Just as auditing the Fed might lead to abolishing it, so also might stopping income taxes briefly lead to ending them for good. Both goals are quite possible down the road, and a vigorous push for each will strengthen the drive for the other.

A petition can get the ball rolling and educate the public. Here is an idea for one that could disturb the peace in congress for the coming elections.

1. Whereas the federal government obligates citizen taxpayers to fund at great loss in lives and dollars two aggressive foreign wars without congress declaring war as prescribed by the Constitution;

2. Whereas the federal government forces citizen taxpayers to support a huge empire with over 700 military bases in foreign lands and occupation armies in Western Europe, Japan, and Korea over half a century after hostilities have ceased;

3. Whereas the federal government coerces citizen taxpayers to bail out, subsidize, and protect unsound banks and corporations at great moral hazard and economic cost;

4. Whereas the federal government makes citizen taxpayers pay for economic stimulus programs that benefit corporate, labor, and bureaucratic elites at a net loss to the general economy;

5. Whereas the federal government compels citizen taxpayers to subsidise favored recipient, bureaucratic, professional, and corporate interests;

6. Whereas a citizen taxpayer bailout would stimulate the economy at its foundation of depositors, consumers, social entrepreneurs, investors, and job creators;
We the citizens of the United States petition congress to sponsor a bill to suspend the federal income tax for one year.

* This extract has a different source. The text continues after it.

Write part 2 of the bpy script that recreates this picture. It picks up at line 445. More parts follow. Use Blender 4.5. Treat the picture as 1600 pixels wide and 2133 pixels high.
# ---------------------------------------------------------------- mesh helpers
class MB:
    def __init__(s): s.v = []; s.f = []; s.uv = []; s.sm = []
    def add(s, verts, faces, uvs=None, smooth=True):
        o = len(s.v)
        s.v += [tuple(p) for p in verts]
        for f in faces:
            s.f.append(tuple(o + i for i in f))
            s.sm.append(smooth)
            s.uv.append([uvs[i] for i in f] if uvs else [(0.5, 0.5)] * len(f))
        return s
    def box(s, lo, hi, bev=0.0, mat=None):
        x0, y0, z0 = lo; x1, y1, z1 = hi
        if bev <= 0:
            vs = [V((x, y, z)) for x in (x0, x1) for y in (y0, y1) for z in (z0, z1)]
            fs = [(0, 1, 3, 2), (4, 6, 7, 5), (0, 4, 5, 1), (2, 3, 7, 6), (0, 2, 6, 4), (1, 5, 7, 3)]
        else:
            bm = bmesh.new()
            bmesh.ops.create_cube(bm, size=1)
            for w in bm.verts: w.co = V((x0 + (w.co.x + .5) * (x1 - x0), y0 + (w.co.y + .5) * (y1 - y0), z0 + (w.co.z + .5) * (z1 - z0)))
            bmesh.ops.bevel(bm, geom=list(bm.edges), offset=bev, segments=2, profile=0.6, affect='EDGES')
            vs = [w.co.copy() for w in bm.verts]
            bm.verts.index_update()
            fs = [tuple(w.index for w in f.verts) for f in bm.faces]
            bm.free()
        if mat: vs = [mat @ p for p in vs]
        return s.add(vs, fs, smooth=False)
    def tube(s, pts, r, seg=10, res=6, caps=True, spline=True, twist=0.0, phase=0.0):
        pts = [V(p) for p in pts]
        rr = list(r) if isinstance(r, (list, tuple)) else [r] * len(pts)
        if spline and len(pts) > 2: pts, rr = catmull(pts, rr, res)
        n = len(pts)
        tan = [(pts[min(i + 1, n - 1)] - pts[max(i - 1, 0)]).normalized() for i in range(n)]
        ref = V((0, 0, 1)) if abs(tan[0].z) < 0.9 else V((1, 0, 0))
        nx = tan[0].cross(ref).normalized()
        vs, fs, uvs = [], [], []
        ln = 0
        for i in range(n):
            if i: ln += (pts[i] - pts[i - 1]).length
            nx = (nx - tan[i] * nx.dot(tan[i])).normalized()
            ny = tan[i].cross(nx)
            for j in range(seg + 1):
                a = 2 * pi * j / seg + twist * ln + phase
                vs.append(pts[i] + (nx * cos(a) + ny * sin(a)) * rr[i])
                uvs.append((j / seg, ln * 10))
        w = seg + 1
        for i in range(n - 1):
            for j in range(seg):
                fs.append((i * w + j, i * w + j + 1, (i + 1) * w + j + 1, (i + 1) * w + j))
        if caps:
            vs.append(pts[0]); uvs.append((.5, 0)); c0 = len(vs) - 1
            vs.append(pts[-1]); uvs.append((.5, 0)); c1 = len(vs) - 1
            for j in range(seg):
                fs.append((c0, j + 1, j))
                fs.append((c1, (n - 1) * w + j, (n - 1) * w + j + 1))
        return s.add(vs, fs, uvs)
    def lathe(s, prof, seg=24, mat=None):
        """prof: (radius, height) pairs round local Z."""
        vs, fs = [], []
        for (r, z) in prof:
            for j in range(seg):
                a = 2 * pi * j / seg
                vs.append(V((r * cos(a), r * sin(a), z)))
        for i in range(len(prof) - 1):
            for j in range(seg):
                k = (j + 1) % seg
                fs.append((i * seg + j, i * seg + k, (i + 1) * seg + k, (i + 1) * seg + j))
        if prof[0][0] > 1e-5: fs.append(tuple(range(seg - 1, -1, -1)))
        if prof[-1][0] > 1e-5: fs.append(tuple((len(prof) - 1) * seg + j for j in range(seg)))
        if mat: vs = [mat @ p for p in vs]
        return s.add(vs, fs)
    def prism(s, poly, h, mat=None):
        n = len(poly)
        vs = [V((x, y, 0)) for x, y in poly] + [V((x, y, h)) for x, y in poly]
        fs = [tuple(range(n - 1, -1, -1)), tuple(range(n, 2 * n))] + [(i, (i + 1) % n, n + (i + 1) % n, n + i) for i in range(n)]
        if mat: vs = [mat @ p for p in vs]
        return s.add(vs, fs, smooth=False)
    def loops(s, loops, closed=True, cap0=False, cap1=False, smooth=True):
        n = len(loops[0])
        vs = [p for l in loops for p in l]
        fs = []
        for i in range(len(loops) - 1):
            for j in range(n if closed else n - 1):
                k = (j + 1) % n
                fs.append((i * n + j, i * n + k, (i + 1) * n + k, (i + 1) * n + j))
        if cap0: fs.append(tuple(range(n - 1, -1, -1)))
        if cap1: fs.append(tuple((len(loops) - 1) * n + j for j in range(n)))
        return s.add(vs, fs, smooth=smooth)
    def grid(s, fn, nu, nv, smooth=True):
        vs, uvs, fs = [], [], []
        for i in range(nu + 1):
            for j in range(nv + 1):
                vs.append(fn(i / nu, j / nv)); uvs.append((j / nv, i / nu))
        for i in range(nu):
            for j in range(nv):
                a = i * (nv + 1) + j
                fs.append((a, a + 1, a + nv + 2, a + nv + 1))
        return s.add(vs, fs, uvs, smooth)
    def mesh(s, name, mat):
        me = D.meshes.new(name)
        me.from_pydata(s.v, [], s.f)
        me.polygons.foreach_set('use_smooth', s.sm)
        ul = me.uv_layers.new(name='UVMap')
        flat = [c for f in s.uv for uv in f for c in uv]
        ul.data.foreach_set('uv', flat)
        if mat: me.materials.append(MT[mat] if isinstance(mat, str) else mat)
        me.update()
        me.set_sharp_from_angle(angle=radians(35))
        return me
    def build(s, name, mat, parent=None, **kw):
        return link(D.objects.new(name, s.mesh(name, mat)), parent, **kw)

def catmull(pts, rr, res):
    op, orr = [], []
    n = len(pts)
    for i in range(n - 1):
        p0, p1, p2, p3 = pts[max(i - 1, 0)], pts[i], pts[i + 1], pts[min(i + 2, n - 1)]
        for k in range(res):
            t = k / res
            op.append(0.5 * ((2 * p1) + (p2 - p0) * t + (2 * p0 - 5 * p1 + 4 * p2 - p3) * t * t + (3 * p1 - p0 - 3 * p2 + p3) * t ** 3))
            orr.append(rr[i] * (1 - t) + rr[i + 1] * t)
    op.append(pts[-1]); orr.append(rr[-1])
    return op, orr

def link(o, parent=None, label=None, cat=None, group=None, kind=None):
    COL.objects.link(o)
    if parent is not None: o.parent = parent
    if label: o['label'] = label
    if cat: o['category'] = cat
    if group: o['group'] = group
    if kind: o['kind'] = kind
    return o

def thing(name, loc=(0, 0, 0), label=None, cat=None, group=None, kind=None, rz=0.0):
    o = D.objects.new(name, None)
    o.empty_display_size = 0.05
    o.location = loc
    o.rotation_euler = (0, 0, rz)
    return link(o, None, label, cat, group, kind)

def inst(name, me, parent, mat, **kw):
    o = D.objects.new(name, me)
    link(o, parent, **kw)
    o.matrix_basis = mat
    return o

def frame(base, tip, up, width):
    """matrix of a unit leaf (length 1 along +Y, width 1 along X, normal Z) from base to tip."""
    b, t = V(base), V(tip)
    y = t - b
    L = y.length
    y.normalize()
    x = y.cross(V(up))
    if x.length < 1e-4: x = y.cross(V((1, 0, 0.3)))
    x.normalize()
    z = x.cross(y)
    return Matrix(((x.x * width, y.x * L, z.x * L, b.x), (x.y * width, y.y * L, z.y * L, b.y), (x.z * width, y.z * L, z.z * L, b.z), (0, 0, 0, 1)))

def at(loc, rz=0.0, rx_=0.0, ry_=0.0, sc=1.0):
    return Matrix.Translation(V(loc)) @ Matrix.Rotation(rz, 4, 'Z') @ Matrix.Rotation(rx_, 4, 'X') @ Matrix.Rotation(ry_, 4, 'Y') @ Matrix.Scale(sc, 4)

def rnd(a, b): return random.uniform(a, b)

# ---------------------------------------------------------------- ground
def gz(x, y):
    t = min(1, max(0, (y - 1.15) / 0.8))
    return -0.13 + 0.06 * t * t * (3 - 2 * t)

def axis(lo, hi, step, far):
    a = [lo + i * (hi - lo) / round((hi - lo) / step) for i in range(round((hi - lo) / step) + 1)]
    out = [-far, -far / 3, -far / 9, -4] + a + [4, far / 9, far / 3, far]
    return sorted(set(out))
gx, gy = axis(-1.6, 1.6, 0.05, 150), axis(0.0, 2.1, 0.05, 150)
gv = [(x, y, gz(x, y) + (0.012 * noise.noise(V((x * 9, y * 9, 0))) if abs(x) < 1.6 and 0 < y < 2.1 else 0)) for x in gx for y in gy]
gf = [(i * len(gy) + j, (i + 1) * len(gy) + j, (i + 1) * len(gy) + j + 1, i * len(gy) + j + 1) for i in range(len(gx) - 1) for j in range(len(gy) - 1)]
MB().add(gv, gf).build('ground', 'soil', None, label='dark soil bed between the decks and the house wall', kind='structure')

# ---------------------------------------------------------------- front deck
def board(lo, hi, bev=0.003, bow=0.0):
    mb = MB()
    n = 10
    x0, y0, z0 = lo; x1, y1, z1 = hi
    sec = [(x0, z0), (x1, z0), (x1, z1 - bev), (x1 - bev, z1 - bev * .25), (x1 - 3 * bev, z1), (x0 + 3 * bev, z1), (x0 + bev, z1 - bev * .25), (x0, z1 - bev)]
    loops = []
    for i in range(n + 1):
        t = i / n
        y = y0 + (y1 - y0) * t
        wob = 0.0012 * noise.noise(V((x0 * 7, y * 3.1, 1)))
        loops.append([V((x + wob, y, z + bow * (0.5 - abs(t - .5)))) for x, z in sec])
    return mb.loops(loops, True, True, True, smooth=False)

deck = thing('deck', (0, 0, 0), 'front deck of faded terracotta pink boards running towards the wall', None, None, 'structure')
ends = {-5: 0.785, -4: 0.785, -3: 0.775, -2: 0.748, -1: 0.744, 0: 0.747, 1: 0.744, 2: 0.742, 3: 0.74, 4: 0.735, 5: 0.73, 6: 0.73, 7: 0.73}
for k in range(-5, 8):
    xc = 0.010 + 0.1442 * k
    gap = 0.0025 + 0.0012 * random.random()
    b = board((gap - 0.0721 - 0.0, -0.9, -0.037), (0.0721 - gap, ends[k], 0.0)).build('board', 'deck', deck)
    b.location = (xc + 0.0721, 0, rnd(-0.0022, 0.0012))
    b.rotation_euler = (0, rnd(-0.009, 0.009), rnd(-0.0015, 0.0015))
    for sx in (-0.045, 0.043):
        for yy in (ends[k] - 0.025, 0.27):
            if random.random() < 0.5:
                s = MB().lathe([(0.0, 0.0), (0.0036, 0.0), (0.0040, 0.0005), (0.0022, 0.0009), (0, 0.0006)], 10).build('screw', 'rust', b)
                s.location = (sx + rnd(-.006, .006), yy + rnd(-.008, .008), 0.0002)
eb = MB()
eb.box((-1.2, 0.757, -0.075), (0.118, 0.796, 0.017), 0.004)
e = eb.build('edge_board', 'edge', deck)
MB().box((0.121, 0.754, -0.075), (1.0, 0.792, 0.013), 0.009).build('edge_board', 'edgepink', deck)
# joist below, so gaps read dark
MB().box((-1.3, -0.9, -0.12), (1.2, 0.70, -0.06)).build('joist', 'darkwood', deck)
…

The general public interest may only come about fairly when citizens choose freely how to use their own earnings. That use would be superior to one in which the state forces wages away from workers to benefit someone else, whether it be for those providing the compulsion service, corporatists, cooperative special interests, or the initiators of wars. That abuse attempts passing backward from wrong to right. Buying taxpayer votes with the fruits of their own labor is morally better than buying other people's votes with it. We cannot build a moral world on an immoral foundation.